Within the boxes are many incomplete ballots that election officials call “undervotes” — punch-card ballots with no holes or holes only slightly indented. Vice President Al Gore hopes that there are enough votes to help him pull ahead of Texas Gov. George W. Bush in the state’s presidential vote tally.
“These are real votes,” argues Gore attorney David Boies. “They just haven’t been counted because of the limitations of the punch-card ballot system.”
Undervote Can Be Intentional
Nationwide, there were about 2.1 million to 2.8 million undervotes in this election. Sometimes, though, the undervoting is intentional.
“The vast majority of undervotes are voters basically expressing their desire not to vote for any of the candidates offered for a particular office,” says ABCNEWS election law consultant Jan Baran.
But some Florida precincts show a much higher number of ballots than usual that are not punched through. In several low-income Miami-Dade precincts, they comprised up to 5 percent of all the ballots.
“These types of elections tend to increase turnouts, and I find it odd that this many people would go out and intentionally not vote,” says Kerry Haynie, assistant professor of political science at Rutgers University in New Jersey.
Haynie contends the voting equipment may be more to blame than the voter. The rate of undervoting is much higher in counties that use the punch-card voting system.
“What we may be seeing is this emerging digital divide now showing up in the electoral process, where you have this gap between some kind of precincts and voting equipment,” says Haynie. “So we may be seeing this digital divide. Rather than something wrong with the individual voter, it’s perhaps the equipment.”
Still another factor in undervoting can be uncertainty about who to choose.
“Through almost every economic strata, and every education level, it is simply that they reach a point of indecision,” says Doug Lewis, executive director of the Election Center, an independent clearinghouse that works with election authorities. “Undervote is very common in almost all parts of America and in almost all elections. It’s one of those where voters cannot make up their minds who to vote for in a given race, and so they don’t.”
Determining Voter Intentions Difficult
Given these factors, when ballots are recounted, how can anybody — election official or judge — tell what the voter intended? Baran says it’s a difficult prospect.
“There really are no objective ways to determine the intent of voters with respect to ballots that have simply a lot of miscellaneous markings that can be ambiguous,” says Baran. “I think it is very difficult to conclude that, in a regular fashion that a simple indentation on a ballot chad manifests the intention of a voter to vote for that office. There ought to be other circumstantial evidence to support that was an intended vote by an unidentified voter.”

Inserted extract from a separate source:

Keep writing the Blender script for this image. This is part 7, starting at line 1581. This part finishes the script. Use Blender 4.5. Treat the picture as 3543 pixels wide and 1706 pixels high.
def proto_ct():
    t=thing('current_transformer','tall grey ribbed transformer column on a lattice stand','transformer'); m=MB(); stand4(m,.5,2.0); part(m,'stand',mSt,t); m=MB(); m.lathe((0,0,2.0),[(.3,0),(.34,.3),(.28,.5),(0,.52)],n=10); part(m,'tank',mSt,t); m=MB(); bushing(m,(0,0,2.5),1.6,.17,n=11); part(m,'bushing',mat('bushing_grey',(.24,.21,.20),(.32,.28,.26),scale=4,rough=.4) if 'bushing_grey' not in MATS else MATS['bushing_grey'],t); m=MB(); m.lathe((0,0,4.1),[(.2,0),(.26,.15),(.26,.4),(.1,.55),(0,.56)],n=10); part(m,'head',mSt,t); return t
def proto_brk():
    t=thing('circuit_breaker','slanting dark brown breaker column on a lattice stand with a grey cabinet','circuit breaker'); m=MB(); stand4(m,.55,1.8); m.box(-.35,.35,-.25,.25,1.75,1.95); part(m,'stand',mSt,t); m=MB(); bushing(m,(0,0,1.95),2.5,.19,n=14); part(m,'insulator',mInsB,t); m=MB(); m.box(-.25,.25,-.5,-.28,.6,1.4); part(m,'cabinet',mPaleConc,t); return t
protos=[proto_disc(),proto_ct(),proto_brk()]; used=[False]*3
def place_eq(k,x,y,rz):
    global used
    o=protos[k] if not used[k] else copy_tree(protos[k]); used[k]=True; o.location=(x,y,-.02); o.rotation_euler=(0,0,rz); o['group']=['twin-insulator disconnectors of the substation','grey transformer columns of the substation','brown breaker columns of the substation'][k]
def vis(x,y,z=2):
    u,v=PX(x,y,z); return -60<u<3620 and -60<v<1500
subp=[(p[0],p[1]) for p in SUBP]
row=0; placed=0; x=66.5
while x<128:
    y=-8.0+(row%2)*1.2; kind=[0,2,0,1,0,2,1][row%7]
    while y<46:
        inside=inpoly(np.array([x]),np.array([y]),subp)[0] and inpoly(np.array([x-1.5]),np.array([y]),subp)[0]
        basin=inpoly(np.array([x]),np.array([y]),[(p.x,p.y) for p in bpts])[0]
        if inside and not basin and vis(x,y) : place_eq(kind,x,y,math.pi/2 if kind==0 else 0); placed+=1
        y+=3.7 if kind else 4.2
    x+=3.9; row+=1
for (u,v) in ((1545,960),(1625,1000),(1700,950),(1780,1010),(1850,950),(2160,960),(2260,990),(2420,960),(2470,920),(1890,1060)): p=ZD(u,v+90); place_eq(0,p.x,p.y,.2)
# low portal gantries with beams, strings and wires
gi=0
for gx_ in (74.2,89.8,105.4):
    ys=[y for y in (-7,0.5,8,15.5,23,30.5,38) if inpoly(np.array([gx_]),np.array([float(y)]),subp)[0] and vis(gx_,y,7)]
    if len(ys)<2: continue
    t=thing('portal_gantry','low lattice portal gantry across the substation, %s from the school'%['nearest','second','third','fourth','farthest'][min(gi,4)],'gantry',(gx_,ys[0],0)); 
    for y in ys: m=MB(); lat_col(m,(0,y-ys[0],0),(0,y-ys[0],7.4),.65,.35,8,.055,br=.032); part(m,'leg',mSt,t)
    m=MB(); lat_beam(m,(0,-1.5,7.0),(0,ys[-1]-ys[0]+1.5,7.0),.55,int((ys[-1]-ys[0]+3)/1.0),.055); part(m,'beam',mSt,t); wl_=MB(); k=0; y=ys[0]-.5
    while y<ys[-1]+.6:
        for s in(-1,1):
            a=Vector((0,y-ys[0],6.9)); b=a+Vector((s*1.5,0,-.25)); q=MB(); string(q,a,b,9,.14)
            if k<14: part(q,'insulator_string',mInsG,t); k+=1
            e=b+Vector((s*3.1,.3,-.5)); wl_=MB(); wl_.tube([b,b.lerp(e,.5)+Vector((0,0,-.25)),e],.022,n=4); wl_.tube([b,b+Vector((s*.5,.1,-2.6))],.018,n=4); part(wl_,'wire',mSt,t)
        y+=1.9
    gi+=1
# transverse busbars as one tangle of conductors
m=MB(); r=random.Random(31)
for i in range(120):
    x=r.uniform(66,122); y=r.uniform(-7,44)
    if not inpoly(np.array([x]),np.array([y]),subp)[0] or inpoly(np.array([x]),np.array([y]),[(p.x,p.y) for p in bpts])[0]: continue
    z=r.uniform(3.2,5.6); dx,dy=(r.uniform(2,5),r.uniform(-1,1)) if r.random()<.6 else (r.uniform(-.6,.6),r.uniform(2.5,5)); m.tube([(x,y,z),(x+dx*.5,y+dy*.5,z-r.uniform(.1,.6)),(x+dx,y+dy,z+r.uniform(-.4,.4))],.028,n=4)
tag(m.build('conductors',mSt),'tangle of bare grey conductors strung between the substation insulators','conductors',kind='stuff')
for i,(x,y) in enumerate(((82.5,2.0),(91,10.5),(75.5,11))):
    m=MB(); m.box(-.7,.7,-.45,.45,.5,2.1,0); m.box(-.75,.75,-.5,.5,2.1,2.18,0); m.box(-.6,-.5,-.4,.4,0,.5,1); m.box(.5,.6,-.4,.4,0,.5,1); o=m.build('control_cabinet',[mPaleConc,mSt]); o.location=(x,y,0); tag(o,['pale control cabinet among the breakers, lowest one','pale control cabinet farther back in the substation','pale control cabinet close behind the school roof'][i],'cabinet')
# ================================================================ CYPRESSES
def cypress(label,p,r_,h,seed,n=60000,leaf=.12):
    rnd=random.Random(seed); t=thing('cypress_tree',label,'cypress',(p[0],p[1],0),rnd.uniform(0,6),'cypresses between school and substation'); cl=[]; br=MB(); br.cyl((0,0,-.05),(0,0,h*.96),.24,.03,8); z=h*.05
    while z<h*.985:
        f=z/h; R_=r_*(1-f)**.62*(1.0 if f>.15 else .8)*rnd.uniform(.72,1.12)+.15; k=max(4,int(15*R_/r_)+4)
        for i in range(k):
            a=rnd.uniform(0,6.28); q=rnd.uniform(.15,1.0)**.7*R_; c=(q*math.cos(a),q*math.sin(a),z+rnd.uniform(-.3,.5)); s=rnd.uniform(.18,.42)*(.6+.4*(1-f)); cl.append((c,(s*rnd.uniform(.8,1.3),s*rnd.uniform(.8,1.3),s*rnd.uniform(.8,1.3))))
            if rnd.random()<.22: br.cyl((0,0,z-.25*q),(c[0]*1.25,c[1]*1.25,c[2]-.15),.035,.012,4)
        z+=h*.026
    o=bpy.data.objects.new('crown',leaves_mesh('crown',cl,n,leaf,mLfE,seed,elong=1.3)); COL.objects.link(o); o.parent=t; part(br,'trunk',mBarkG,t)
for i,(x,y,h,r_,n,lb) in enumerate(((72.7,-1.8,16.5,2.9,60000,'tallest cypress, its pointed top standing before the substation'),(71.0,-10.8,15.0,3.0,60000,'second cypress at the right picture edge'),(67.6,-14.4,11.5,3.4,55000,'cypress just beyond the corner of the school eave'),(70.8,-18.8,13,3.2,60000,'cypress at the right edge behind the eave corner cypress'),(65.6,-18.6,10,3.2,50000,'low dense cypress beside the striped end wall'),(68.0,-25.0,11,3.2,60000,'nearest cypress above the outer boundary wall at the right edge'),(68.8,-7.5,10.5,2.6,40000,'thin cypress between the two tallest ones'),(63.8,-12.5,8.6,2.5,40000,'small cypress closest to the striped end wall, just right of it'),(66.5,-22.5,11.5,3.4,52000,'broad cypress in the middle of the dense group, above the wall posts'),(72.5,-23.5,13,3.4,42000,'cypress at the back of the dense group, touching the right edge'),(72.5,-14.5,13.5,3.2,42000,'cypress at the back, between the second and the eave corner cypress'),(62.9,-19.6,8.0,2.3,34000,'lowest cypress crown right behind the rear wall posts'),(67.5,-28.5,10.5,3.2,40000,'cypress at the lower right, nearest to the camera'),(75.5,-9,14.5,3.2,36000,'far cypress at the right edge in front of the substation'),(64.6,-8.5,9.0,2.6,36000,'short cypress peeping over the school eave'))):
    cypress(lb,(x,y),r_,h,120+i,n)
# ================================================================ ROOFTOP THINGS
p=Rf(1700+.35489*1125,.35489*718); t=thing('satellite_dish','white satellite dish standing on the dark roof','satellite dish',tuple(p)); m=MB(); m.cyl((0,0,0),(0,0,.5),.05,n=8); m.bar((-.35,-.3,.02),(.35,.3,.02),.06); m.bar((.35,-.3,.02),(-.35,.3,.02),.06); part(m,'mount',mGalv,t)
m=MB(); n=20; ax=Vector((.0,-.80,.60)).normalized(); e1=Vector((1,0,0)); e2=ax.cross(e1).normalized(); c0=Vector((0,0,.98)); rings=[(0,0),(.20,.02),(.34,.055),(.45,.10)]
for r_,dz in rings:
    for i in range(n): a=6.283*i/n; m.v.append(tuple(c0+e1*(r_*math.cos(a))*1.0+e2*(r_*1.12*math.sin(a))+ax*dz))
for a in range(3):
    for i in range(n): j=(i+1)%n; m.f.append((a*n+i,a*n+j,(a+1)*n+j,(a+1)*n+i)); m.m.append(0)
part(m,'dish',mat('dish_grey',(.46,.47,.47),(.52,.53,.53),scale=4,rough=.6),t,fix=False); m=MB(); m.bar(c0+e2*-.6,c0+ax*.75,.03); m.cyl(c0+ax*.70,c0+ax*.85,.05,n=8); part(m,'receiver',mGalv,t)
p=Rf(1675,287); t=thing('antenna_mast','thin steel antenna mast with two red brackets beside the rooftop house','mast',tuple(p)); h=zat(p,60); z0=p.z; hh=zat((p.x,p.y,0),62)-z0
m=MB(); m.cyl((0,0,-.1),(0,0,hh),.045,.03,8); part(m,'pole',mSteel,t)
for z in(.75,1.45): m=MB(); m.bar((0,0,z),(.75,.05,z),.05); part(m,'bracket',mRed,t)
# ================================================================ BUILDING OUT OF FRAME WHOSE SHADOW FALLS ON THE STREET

Other states have had problems with the punch card as well. Massachusetts banned the punch-card ballot four years ago because its machines could not count all the votes that were there.
“It’s a terrible system, that’s why I got rid of it. I hope the nation follows suit,” says William Galvin, Massachusetts’ secretary of the commonwealth.
For the moment, though, a system of punch cards that leads to undervotes is used in nearly 40 percent of all the voting booths in the United States.